The authors warn that, as preparations for Vimy centennial commemorations approach in the coming months, Canadians might not be equally exposed to the darker side of the experiences of Canadians who lived that era. Obviously, the toll of human suffering in the war was atrocious: of the 420,000 soldiers who served overseas, over half were killed or wounded. Many who valiantly signed up to defend “Canada, western civilization and Christianity” (and, notably at the time, “the British Empire”) against an atrocity-perpetuating foe, returned doubting some of those justifications.

Thousands of returned soldiers were forced to engage in the “second battle” for economic survival. Postwar pensions reflected societal divisions: if privates received an annual maximum of $480, officers might receive twice as much. Aboriginal veterans received nothing. Conscription divided Canadians, especially in Quebec. While women laboured for pennies in munitions factories on the home front, profiteering and corruption by owners and senior politicians were widely reported. And the country’s debt load jumped from about $220 million in 1914 to roughly $3 billion in 1920.
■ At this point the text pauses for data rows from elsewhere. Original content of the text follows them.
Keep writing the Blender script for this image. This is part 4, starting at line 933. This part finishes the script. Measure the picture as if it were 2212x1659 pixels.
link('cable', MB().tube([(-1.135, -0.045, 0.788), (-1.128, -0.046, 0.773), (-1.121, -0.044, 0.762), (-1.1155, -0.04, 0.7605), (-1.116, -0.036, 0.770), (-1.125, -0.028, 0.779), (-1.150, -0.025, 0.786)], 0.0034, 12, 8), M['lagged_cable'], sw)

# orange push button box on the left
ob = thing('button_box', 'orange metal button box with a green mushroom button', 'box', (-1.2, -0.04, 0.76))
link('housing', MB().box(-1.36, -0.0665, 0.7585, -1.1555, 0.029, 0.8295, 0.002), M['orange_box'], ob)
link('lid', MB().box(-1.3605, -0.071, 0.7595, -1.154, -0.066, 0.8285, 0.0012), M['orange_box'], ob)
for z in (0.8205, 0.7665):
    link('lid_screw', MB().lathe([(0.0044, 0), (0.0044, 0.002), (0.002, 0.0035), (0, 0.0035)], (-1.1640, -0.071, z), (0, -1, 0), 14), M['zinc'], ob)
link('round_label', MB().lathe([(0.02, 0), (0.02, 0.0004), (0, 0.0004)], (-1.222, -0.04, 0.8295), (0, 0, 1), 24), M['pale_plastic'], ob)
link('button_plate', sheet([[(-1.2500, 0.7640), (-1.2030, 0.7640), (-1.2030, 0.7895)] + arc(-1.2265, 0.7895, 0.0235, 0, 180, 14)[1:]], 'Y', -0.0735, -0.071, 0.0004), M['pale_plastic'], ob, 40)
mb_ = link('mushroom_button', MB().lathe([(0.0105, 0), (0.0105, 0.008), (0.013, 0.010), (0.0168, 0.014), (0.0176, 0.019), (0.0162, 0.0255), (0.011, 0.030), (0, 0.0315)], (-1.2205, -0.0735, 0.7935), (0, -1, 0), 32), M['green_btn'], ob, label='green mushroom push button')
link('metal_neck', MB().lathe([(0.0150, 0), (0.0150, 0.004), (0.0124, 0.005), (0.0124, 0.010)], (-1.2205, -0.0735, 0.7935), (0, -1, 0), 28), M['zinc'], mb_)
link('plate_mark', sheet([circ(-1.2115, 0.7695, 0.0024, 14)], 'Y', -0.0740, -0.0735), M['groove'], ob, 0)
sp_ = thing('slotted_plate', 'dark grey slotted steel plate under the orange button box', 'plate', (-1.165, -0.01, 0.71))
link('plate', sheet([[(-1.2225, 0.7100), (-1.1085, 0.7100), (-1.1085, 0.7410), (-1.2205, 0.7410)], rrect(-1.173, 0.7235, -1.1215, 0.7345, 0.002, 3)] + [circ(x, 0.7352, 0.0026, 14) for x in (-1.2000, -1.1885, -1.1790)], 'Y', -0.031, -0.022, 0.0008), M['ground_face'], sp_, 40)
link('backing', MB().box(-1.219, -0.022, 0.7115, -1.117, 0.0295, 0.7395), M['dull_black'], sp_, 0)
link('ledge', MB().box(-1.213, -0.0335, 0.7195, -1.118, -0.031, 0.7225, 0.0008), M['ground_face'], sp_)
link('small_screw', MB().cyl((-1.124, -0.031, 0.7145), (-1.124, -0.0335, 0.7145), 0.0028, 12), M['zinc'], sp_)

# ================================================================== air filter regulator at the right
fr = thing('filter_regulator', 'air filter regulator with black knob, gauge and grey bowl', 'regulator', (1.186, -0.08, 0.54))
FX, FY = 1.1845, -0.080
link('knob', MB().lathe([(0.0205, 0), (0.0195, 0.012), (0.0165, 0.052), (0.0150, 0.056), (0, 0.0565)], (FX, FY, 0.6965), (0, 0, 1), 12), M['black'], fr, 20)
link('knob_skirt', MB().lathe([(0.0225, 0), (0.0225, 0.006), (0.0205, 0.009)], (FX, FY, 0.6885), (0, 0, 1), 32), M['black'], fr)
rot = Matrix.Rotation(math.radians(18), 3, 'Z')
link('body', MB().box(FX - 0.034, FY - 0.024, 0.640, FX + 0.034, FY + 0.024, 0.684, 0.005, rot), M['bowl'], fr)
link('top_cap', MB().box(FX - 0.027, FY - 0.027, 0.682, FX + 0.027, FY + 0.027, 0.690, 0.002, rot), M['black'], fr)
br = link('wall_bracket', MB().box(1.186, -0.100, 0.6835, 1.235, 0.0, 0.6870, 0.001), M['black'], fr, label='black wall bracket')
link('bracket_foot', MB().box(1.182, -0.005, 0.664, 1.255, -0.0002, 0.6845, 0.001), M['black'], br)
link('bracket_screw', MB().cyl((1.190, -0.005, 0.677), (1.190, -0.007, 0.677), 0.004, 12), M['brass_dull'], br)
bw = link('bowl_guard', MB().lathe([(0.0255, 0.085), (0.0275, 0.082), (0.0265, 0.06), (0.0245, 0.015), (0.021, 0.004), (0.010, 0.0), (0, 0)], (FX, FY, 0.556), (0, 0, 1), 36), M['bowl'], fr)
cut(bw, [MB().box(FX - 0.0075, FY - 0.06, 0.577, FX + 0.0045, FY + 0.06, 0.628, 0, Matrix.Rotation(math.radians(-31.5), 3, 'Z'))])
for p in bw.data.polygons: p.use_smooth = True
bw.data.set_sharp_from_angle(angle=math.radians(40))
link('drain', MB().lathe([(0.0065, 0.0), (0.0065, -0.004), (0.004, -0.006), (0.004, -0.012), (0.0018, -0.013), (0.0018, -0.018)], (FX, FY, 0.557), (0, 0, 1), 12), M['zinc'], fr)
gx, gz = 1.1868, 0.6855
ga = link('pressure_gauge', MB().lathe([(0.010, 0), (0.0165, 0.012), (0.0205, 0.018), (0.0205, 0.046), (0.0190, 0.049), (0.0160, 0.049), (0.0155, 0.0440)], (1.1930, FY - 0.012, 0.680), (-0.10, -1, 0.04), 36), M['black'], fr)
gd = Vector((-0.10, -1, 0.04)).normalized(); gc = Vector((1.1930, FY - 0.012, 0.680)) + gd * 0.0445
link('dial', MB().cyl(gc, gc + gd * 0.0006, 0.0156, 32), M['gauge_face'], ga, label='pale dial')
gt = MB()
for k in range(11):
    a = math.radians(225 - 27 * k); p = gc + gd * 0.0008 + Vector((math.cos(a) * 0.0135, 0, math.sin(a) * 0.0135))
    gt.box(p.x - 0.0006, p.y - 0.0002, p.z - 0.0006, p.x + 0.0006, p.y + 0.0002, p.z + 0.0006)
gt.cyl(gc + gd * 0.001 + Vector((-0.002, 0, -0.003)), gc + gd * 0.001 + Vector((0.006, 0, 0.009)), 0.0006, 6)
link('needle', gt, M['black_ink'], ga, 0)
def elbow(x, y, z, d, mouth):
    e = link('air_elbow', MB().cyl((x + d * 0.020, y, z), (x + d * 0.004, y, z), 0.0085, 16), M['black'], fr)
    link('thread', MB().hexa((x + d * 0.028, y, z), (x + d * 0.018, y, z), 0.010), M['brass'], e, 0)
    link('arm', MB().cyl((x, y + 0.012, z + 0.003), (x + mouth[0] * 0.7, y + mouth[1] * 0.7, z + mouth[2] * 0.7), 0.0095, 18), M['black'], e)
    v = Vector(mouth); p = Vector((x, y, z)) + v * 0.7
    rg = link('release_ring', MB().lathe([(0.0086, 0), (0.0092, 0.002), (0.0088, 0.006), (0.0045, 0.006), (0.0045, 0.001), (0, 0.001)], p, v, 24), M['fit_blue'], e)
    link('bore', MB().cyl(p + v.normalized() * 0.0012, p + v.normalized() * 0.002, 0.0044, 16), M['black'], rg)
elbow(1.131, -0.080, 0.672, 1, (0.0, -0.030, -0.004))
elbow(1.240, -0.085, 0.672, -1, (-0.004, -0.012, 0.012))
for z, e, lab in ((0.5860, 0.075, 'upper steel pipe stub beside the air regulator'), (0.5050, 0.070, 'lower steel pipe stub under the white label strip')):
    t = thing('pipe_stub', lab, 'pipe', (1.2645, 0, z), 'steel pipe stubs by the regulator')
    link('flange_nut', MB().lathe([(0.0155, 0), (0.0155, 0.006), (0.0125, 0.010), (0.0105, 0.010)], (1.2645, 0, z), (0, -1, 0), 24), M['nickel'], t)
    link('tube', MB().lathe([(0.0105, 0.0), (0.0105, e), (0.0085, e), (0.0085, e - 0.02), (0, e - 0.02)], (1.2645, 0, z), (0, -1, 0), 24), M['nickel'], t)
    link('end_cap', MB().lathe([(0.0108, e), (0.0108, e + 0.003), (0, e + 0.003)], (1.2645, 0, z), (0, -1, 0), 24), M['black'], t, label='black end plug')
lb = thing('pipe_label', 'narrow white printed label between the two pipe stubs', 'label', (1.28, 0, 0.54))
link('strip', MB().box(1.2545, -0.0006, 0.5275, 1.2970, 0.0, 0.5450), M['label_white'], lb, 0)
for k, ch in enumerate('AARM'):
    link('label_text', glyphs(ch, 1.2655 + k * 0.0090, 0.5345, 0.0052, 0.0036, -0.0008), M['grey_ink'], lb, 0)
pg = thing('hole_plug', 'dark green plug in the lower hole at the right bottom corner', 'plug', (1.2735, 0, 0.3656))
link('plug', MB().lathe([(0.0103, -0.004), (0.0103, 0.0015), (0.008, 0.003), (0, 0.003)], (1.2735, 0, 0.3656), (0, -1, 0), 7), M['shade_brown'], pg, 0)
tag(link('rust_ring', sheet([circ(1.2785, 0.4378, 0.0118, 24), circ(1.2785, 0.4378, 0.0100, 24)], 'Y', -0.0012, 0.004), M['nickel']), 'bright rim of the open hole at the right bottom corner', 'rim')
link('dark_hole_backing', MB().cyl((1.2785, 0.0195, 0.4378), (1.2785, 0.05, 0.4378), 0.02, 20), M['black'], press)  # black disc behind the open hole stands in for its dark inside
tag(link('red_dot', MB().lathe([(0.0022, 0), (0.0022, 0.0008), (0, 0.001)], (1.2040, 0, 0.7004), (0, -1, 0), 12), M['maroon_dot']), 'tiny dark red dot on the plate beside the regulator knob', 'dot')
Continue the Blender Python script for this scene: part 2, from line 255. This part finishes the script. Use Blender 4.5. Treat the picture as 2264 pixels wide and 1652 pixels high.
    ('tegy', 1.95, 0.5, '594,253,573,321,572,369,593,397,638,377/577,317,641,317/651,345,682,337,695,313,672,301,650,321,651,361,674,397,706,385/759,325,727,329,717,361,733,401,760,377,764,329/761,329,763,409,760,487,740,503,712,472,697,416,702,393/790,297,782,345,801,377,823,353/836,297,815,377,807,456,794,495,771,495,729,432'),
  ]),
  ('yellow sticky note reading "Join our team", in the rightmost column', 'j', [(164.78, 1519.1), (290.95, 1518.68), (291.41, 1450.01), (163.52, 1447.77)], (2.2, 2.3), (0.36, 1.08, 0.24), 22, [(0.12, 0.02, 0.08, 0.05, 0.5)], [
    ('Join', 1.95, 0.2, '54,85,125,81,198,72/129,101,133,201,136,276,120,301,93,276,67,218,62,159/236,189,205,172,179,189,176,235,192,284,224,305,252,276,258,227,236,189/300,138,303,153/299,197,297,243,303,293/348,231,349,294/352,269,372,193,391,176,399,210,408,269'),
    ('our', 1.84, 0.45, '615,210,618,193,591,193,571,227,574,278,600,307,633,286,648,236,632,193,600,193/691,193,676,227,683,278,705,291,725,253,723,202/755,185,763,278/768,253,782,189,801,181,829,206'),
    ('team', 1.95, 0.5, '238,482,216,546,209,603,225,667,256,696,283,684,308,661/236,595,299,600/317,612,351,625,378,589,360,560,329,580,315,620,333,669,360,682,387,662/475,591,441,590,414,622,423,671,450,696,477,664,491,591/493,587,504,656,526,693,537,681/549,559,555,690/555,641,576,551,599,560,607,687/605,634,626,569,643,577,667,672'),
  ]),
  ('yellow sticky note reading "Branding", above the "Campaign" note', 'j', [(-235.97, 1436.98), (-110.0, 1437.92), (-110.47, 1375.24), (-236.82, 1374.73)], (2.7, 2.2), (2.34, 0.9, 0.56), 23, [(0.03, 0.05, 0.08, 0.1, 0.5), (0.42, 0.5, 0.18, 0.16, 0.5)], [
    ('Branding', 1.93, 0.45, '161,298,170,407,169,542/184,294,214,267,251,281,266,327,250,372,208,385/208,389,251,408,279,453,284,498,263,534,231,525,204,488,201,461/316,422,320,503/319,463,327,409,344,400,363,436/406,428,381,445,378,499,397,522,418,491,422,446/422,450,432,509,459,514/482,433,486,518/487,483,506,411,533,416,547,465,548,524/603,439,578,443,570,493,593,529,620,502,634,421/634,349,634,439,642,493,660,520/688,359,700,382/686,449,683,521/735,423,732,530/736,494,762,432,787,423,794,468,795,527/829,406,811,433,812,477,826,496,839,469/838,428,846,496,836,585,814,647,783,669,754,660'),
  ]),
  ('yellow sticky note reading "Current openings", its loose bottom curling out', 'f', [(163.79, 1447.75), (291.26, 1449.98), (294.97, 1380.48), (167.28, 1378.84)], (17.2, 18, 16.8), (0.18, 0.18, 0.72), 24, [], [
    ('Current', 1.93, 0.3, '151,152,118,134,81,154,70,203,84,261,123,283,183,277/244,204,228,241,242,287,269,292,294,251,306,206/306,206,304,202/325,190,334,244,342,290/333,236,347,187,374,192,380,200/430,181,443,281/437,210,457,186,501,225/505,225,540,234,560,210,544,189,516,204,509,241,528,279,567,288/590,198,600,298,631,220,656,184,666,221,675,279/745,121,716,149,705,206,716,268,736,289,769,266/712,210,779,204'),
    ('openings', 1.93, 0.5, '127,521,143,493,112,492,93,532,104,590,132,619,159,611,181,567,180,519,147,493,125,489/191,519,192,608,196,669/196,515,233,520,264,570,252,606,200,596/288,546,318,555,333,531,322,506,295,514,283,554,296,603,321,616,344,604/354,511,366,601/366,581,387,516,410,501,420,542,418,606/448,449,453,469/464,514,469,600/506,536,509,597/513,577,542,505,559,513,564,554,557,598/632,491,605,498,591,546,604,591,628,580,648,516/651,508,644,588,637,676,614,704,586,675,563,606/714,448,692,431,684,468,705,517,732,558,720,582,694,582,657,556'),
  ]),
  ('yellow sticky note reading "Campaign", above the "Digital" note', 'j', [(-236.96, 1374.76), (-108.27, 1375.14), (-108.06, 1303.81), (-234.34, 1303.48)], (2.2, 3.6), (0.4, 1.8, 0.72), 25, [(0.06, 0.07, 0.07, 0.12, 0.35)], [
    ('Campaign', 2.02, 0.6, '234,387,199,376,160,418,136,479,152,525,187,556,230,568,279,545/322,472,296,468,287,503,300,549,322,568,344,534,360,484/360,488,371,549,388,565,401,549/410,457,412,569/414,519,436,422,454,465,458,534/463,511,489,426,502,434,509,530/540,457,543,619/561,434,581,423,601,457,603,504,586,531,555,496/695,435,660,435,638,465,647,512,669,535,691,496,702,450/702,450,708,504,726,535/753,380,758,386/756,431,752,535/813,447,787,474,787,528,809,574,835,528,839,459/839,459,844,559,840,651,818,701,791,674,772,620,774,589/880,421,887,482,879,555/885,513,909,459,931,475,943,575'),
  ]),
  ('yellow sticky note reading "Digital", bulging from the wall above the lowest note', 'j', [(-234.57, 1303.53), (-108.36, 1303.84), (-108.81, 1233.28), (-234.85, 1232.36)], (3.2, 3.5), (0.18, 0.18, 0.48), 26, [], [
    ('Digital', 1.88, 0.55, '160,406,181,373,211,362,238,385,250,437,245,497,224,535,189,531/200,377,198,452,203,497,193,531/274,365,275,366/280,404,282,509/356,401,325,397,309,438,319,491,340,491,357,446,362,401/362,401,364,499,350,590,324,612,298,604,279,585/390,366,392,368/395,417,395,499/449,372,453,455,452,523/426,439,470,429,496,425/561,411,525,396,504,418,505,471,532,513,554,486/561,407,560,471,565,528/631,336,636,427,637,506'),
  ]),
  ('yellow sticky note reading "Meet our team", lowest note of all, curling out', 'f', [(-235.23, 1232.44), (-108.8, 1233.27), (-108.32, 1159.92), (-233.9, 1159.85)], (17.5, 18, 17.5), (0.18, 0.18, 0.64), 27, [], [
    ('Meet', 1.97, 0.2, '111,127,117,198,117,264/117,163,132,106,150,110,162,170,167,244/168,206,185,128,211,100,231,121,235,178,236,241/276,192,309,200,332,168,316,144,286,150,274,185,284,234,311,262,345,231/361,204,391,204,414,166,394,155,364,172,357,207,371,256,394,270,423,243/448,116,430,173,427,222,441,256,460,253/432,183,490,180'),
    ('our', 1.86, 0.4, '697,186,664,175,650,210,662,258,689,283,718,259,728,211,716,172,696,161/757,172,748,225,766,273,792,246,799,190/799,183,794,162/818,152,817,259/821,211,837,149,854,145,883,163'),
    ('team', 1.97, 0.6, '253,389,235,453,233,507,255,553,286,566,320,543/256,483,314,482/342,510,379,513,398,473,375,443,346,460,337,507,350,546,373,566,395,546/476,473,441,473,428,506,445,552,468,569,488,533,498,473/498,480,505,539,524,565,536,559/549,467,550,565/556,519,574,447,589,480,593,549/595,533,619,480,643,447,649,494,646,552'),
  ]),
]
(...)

Today, religious communities would do well to recall the words of leaders who travelled to France in 1936 to inaugurate the impressive Vimy Memorial. Rev. (Lt.-Col.) Fallis said, “The only hope lies in making the world hate war — as I hate it — as every man who went through the awful ordeal hates it.” Auxiliary bishop A.E. Deschamps of Montreal called on all to “hate and curse war, this universal evil.”

Lest we forget.

Gunn is the Ottawa-based executive director of Citizens for Public Justice,, a member-driven, faith-based public policy organization in Ottawa focused on ecological justice, refugee rights and poverty elimination.